DATA RECORDS ::

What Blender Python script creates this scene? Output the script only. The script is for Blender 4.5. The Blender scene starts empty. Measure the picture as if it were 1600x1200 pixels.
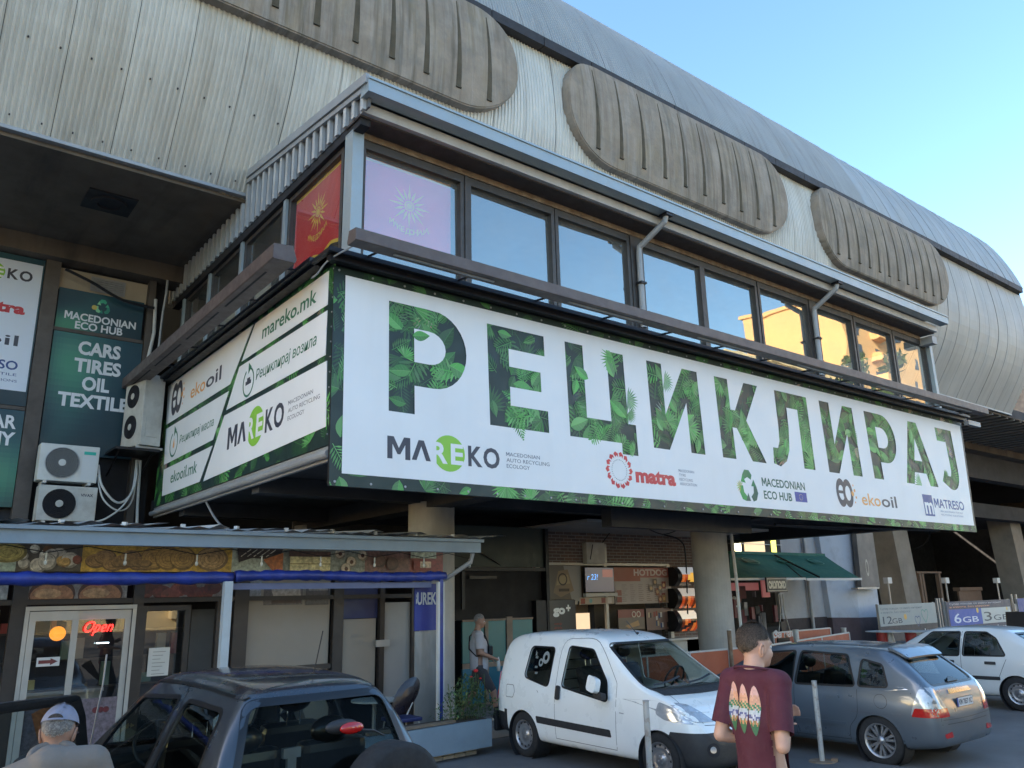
import bpy, bmesh, math, random
from mathutils import Vector, Matrix, Euler
from mathutils.geometry import tessellate_polygon
from mathutils.bvhtree import BVHTree
PI = math.pi
R = math.radians
random.seed(7)
scene = bpy.context.scene
COL = scene.collection

# ------------------------------------------------------------------ camera
F, CZ = 1252.7, 2.1
YAW, PITCH, ROLL = 0.666901, 0.260787, -0.0216081
fw = Vector((math.sin(YAW)*math.cos(PITCH), math.cos(YAW)*math.cos(PITCH), math.sin(PITCH)))
r0 = Vector((math.cos(YAW), -math.sin(YAW), 0)); u0 = r0.cross(fw)
cr, sr = math.cos(ROLL), math.sin(ROLL)
RT, UP = cr*r0 + sr*u0, -sr*r0 + cr*u0
cam_data = bpy.data.cameras.new('camera'); cam = bpy.data.objects.new('camera', cam_data); COL.objects.link(cam)
cam.matrix_world = Matrix(((RT.x, UP.x, -fw.x, 0), (RT.y, UP.y, -fw.y, 0), (RT.z, UP.z, -fw.z, CZ), (0, 0, 0, 1)))
cam_data.sensor_width = 36; cam_data.lens = F/1600*36; cam_data.clip_end = 3000; cam_data.clip_start = .05
scene.camera = cam

# ------------------------------------------------------------------ sky, sun, exposure
SUN_EL, SUN_DIR = R(22), Vector((-0.90, 0.43, 0)).normalized()
world = bpy.data.worlds.new('World'); scene.world = world; world.use_nodes = True
wn, wl = world.node_tree.nodes, world.node_tree.links
wn.clear()
wo = wn.new('ShaderNodeOutputWorld'); bg = wn.new('ShaderNodeBackground'); sky = wn.new('ShaderNodeTexSky')
sky.sky_type = 'NISHITA'; sky.sun_disc = False; sky.sun_elevation = SUN_EL
sky.sun_rotation = math.atan2(SUN_DIR.x, SUN_DIR.y)
sky.air_density = 1.0; sky.dust_density = .9; sky.ozone_density = 1.6; sky.altitude = 240
tint = wn.new('ShaderNodeMixRGB'); tint.blend_type = 'MULTIPLY'; tint.inputs[0].default_value = 1
tint.inputs[2].default_value = (1.10, 1.03, 0.95, 1)
hs = wn.new('ShaderNodeHueSaturation'); hs.inputs['Saturation'].default_value = 1.2
wl.new(sky.outputs[0], tint.inputs[1]); wl.new(tint.outputs[0], hs.inputs['Color']); wl.new(hs.outputs[0], bg.inputs[0]); wl.new(bg.outputs[0], wo.inputs[0])
bg.inputs[1].default_value = 0.13
sl = bpy.data.lights.new('sun', 'SUN'); sl.energy = 3.2; sl.angle = R(.5); sl.color = (1, .86, .66)
so = bpy.data.objects.new('sun', sl); COL.objects.link(so)
sd = Vector((SUN_DIR.x*math.cos(SUN_EL), SUN_DIR.y*math.cos(SUN_EL), math.sin(SUN_EL)))
so.rotation_euler = (-sd).to_track_quat('-Z', 'Y').to_euler(); so.location = (0, 0, 40)
scene.view_settings.view_transform = 'Standard'; scene.view_settings.look = 'None'
scene.view_settings.gamma = 1; scene.view_settings.exposure = 2.15
scene.cycles.max_bounces = 8; scene.cycles.diffuse_bounces = 4; scene.cycles.transparent_max_bounces = 16

# ------------------------------------------------------------------ helpers: measuring
def ray(px, py): return RT*((px-800)/F) + UP*(-(py-600)/F) + fw
def hit(px, py, p0, n):
    d = ray(px, py); c = Vector((0, 0, CZ)); return c + d*((Vector(p0)-c).dot(Vector(n))/d.dot(Vector(n)))
def atY(px, py, Y): return hit(px, py, (0, Y, 0), (0, 1, 0))
def atX(px, py, X): return hit(px, py, (X, 0, 0), (1, 0, 0))
def atZ(px, py, Z): return hit(px, py, (0, 0, Z), (0, 0, 1))

def hexc(h):
    v = [int(h[i:i+2], 16)/255 for i in (0, 2, 4)]
    return tuple((c/12.92 if c <= .04045 else ((c+.055)/1.055)**2.4) for c in v)

# ------------------------------------------------------------------ helpers: materials
_mats = {}
def mat(name, col=(.5, .5, .5), rough=.6, metal=0, var=.12, scale=2.0, bump=0, bscale=60, streak=None, coat=0, spec=.5,
        attr=None, emit=None, objc=False, dirt=None):
    """streak = (mapping scale xyz, amount, colour); dirt = (noise scale, amount, colour)"""
    if name in _mats: return _mats[name]
    m = bpy.data.materials.new(name); m.use_nodes = True; nt = m.node_tree; N, L = nt.nodes, nt.links
    b = N['Principled BSDF']
    b.inputs['Roughness'].default_value = rough; b.inputs['Metallic'].default_value = metal
    b.inputs['Coat Weight'].default_value = coat; b.inputs['Coat Roughness'].default_value = .06
    b.inputs['Specular IOR Level'].default_value = spec
    if objc: src = N.new('ShaderNodeTexCoord').outputs['Object']
    else: src = N.new('ShaderNodeNewGeometry').outputs['Position']
    if attr:
        a = N.new('ShaderNodeAttribute'); a.attribute_name = attr; base = a.outputs['Color']
    else:
        rgb = N.new('ShaderNodeRGB'); rgb.outputs[0].default_value = (*col, 1); base = rgb.outputs[0]
    def noise(sc, det=5, mapping=None, rgh=.6):
        n = N.new('ShaderNodeTexNoise'); n.inputs['Scale'].default_value = sc; n.inputs['Detail'].default_value = det
        n.inputs['Roughness'].default_value = rgh
        if mapping:
            mp = N.new('ShaderNodeMapping'); mp.inputs['Scale'].default_value = mapping; L.new(src, mp.inputs[0]); L.new(mp.outputs[0], n.inputs[0])
        else: L.new(src, n.inputs[0])
        return n.outputs['Fac']
    def mix(kind, fac, a, c):
        x = N.new('ShaderNodeMixRGB'); x.blend_type = kind
        if isinstance(fac, (int, float)): x.inputs[0].default_value = fac
        else: L.new(fac, x.inputs[0])
        for i, v in ((1, a), (2, c)):
            if isinstance(v, tuple): x.inputs[i].default_value = (*v[:3], 1)
            else: L.new(v, x.inputs[i])
        return x.outputs[0]
    def ramp(f, lo, hi, a=0., c=1.):
        x = N.new('ShaderNodeMapRange'); x.inputs[1].default_value = lo; x.inputs[2].default_value = hi
        x.inputs[3].default_value = a; x.inputs[4].default_value = c; L.new(f, x.inputs[0]); return x.outputs[0]
    out = base
    if var:
        f = noise(scale); g = ramp(f, .3, .7, 1-var, 1+var)
        cb = N.new('ShaderNodeCombineColor'); [L.new(g, cb.inputs[i]) for i in range(3)]
        out = mix('MULTIPLY', 1, out, cb.outputs[0])
    for st in ([streak] if streak and not isinstance(streak, list) else (streak or [])):
        f = noise(1, 4, st[0]); f = ramp(f, .5, .72, 0, st[1]); out = mix('MIX', f, out, st[2])
    if dirt:
        f = noise(dirt[0], 8, None, .7); f = ramp(f, .48, .68, 0, dirt[1]); out = mix('MIX', f, out, dirt[2])
    L.new(out, b.inputs['Base Color'])
    if rough < .95 and var:
        f2 = noise(scale*3.1, 4); L.new(ramp(f2, .3, .7, max(.02, rough-.1*min(1, rough*2)), min(1, rough+.1*min(1, rough*2))), b.inputs['Roughness'])
    if bump:
        bm = N.new('ShaderNodeBump'); bm.inputs['Strength'].default_value = bump; bm.inputs['Distance'].default_value = .02
        L.new(noise(bscale, 6), bm.inputs['Height']); L.new(bm.outputs[0], b.inputs['Normal'])
    if emit:
        b.inputs['Emission Color'].default_value = (*emit[0], 1); b.inputs['Emission Strength'].default_value = emit[1]
        if attr: L.new(base, b.inputs['Emission Color'])
    _mats[name] = m; return m

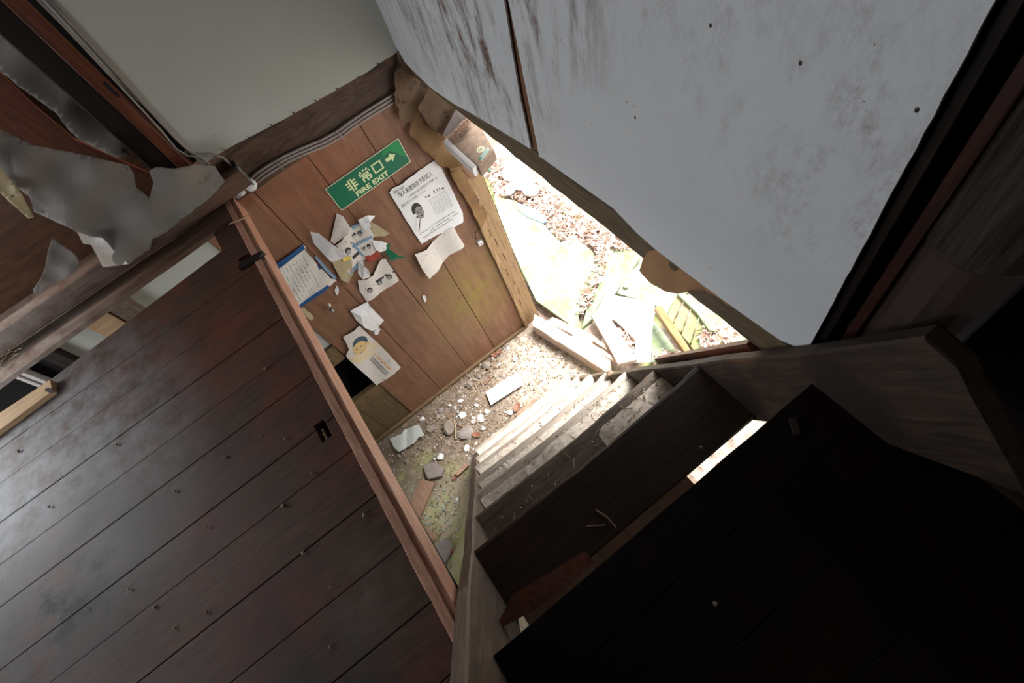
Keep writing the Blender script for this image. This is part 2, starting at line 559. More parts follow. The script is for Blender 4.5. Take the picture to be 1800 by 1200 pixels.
def m_dirt():
    m, n, bs = nt('dry_dirt_with_moss_and_plaster_dust')
    v = pos(n, (1, 1, 1))
    r = ramp(n, [(0.3, lin(92, 78, 64)), (0.55, lin(126, 110, 94)), (0.75, lin(156, 142, 126))])
    f = noise(n, v, 22, 9, 0.7)
    n.links.new(f, r.inputs[0])
    c = r.outputs[0]
    slab = mathn(n, 'MULTIPLY', blob(n, (-0.75, 0.85, -1.83), 0.62), 1.6)
    c = mix(n, slab, c, lin(166, 156, 128))
    moss = mathn(n, 'MULTIPLY', mathn(n, 'MULTIPLY', blob(n, (-0.68, 1.05, -1.83), 0.6), 2.0), thresh(n, noise(n, v, 5, 5, 0.65), 0.47, 0.66))
    c = mix(n, moss, c, lin(152, 152, 98))
    pale = mathn(n, 'MULTIPLY', mathn(n, 'MULTIPLY', blob(n, (0.46, 1.42, -1.83), 0.42), 1.9), thresh(n, noise(n, v, 30, 7, 0.7), 0.36, 0.6))  # pale dust put here to paint in the overexposed doorway light
    c = mix(n, pale, c, lin(204, 190, 172))
    dust = mathn(n, 'MULTIPLY', mathn(n, 'MULTIPLY', blob(n, (-0.1, 1.4, -1.83), 0.5), 1.5), thresh(n, noise(n, v, 45, 5, 0.6), 0.58, 0.66))
    c = mix(n, dust, c, lin(196, 188, 178))
    n.links.new(c, bs.inputs['Base Color'])
    bs.inputs['Roughness'].default_value = 0.95
    bs.inputs['Specular IOR Level'].default_value = 0.2
    bump(n, bs, f, 0.7, 0.01)
    return m


M['dirt'] = m_dirt()


def m_dust():
    m, n, bs = nt('pale_dust_on_steps')
    v = pos(n, (1, 1, 1))
    f = noise(n, v, 60, 8, 0.7)
    r = ramp(n, [(0.3, lin(172, 154, 136)), (0.7, lin(230, 218, 202))])
    n.links.new(f, r.inputs[0])
    n.links.new(r.outputs[0], bs.inputs['Base Color'])
    bs.inputs['Roughness'].default_value = 0.95
    bump(n, bs, f, 0.6, 0.006)
    return m


M['dust'] = m_dust()


def m_ground():
    m, n, bs = nt('leafy_earth_and_moss')
    v = pos(n, (1, 1, 1))
    f = noise(n, v, 16, 9, 0.75)
    r = ramp(n, [(0.3, lin(96, 78, 66)), (0.5, lin(168, 144, 130)), (0.7, lin(216, 200, 188))])
    n.links.new(f, r.inputs[0])
    c = mix(n, thresh(n, noise(n, v, 3.5, 4, 0.6), 0.52, 0.62), r.outputs[0], lin(168, 176, 110))
    n.links.new(c, bs.inputs['Base Color'])
    bs.inputs['Roughness'].default_value = 0.9
    bump(n, bs, f, 0.8, 0.02)
    return m


M['ground'] = m_ground()


def m_glass():
    m, n, bs = nt('clear_bulb_glass')
    bs.inputs['Base Color'].default_value = (0.95, 0.95, 0.95, 1)
    bs.inputs['Roughness'].default_value = 0.08
    bs.inputs['Transmission Weight'].default_value = 0.35
    bs.inputs['IOR'].default_value = 1.3
    return m


M['bulb'] = m_glass()
M['shard'] = plain('greenish_glass_shards', lin(142, 152, 138), 0.3, 0.15, 40, 0.0)
M['mirror_frame'] = plain('dusty_box_top', lin(124, 104, 88), 0.9, 0.25, 40, 0.3)
M['white_plastic'] = plain('white_plastic_edge', lin(206, 200, 198), 0.45, 0.05, 20)

# ------------------------------------------------------------------ setting
YW = 1.765      # inner face of the back wall
XR = 0.486      # inner face of the wall over the doorway
ZL = -1.83      # dirt floor of the lower level
ZT = 0.10       # landing at the head of the stairs
ST = dict(kind='structure')

# upper floor: one board per course, seams where the photograph has them
floor = empty('floor', (-1.2, 0.7, 0), kind='structure')
seams = [1.522, 1.377, 1.255, 1.131, 1.010, 0.899, 0.753, 0.647, 0.519, 0.394, 0.269, 0.150, 0.030, -0.09, -0.21, -0.33]
for k in range(len(seams) - 1):
    y1, y0 = seams[k] - 0.0009, seams[k + 1] + 0.0009
    dz = RND.uniform(-0.0012, 0.0012)
    mb = MB()
    x1 = -0.301
    if k == 0:
        # the board by the gap runs a little askew, a square notch is cut in its end
        mb.prism([(-2.3, y0, -0.03), (x1, y0, -0.03), (x1, 1.40, -0.03), (-0.345, 1.40, -0.03), (-0.345, 1.46, -0.03), (x1, 1.46, -0.03), (x1, 1.655, -0.03), (-0.378, 1.650, -0.03), (-0.378, 1.545, -0.03), (-2.3, 1.425, -0.03)], (0, 0, 0.03 + dz))
    elif k in (5, 6):
        # mortise hole cut where two boards meet
        if k == 5:
            mb.prism([(-2.3, y0, -0.03), (-0.365, y0, -0.03), (-0.365, y0 + 0.012, -0.03), (-0.338, y0 + 0.012, -0.03), (-0.338, y0, -0.03), (x1, y0, -0.03), (x1, y1, -0.03), (-2.3, y1, -0.03)], (0, 0, 0.03 + dz))
        else:
            mb.prism([(-2.3, y0, -0.03), (x1, y0, -0.03), (x1, y1, -0.03), (-0.338, y1, -0.03), (-0.338, 0.714, -0.03), (-0.365, 0.714, -0.03), (-0.365, y1, -0.03), (-2.3, y1, -0.03)], (0, 0, 0.03 + dz))
    else:
        if y1 < 0.16:
            x1 = -0.285
        mb.box(-2.3, x1, y0, y1, -0.03, dz)
    emit('floor_board', mb, M['floor'], floor, bevel=0.0015)
emit('joist', MB().board(V((-0.33, -0.33, -0.09)), V((-0.33, 1.5, -0.09)), V((0.035, 0, 0)), V((0, 0, 0.055)), 4), M['dark_post'], floor)
emit('joist', MB().board(V((-1.3, -0.33, -0.09)), V((-1.3, 1.4, -0.09)), V((0.035, 0, 0)), V((0, 0, 0.055)), 4), M['dark_post'], floor)

# pinkish board edging the stair opening, with its worn groove
tr = empty('trim_1', (-0.28, 0.9, 0), kind='structure')
emit('edge_board', MB().board(V((-0.3055, 0.17, -0.028)), V((-0.289, 1.764, -0.028)), V((0.0105, 0, 0)), V((0, 0, 0.034)), 60, 0.0007, 0.12, seed=3), M['nosing'], tr)
emit('edge_strip', MB().board(V((-0.2885, 0.17, -0.034)), V((-0.2722, 1.764, -0.034)), V((0.0062, 0, 0)), V((0, 0, 0.036)), 18, 0.0008, 0.12, seed=4), M['nosing'], tr)

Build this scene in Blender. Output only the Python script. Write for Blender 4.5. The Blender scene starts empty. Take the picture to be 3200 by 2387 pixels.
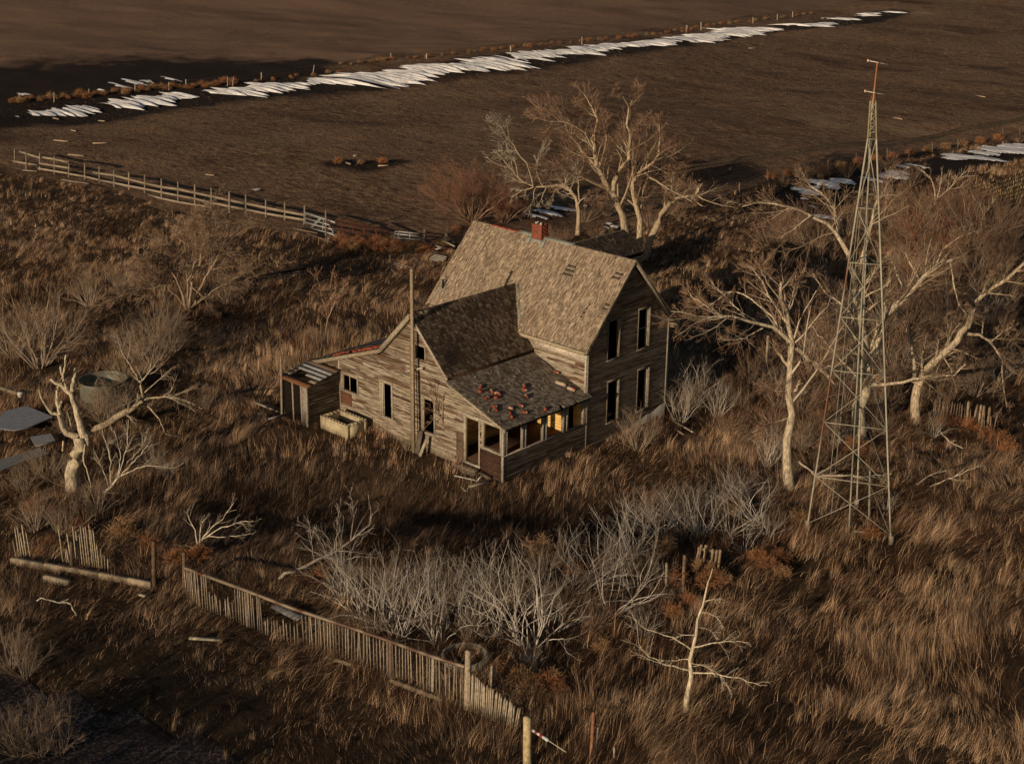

YOUR GOAL ::
Without the pictures, copy the entries from their first line through the line containing "scene.camera = cam", and only those lines.

OUTPUT FOR THIS EXERCISE ::
What Blender Python script creates this scene? Output the script only. The script is for Blender 4.5. The Blender scene starts empty. Measure the picture as if it were 1600x1200 pixels.
import bpy, bmesh, math, random
from mathutils import Vector, Matrix, Euler
from mathutils.geometry import tessellate_polygon
from mathutils.bvhtree import BVHTree
PI = math.pi
R = math.radians
random.seed(7)
scene = bpy.context.scene
COL = scene.collection

# ------------------------------------------------------------------ camera
F, CZ = 1252.7, 2.1
YAW, PITCH, ROLL = 0.666901, 0.260787, -0.0216081
fw = Vector((math.sin(YAW)*math.cos(PITCH), math.cos(YAW)*math.cos(PITCH), math.sin(PITCH)))
r0 = Vector((math.cos(YAW), -math.sin(YAW), 0)); u0 = r0.cross(fw)
cr, sr = math.cos(ROLL), math.sin(ROLL)
RT, UP = cr*r0 + sr*u0, -sr*r0 + cr*u0
cam_data = bpy.data.cameras.new('camera'); cam = bpy.data.objects.new('camera', cam_data); COL.objects.link(cam)
cam.matrix_world = Matrix(((RT.x, UP.x, -fw.x, 0), (RT.y, UP.y, -fw.y, 0), (RT.z, UP.z, -fw.z, CZ), (0, 0, 0, 1)))
cam_data.sensor_width = 36; cam_data.lens = F/1600*36; cam_data.clip_end = 3000; cam_data.clip_start = .05
scene.camera = cam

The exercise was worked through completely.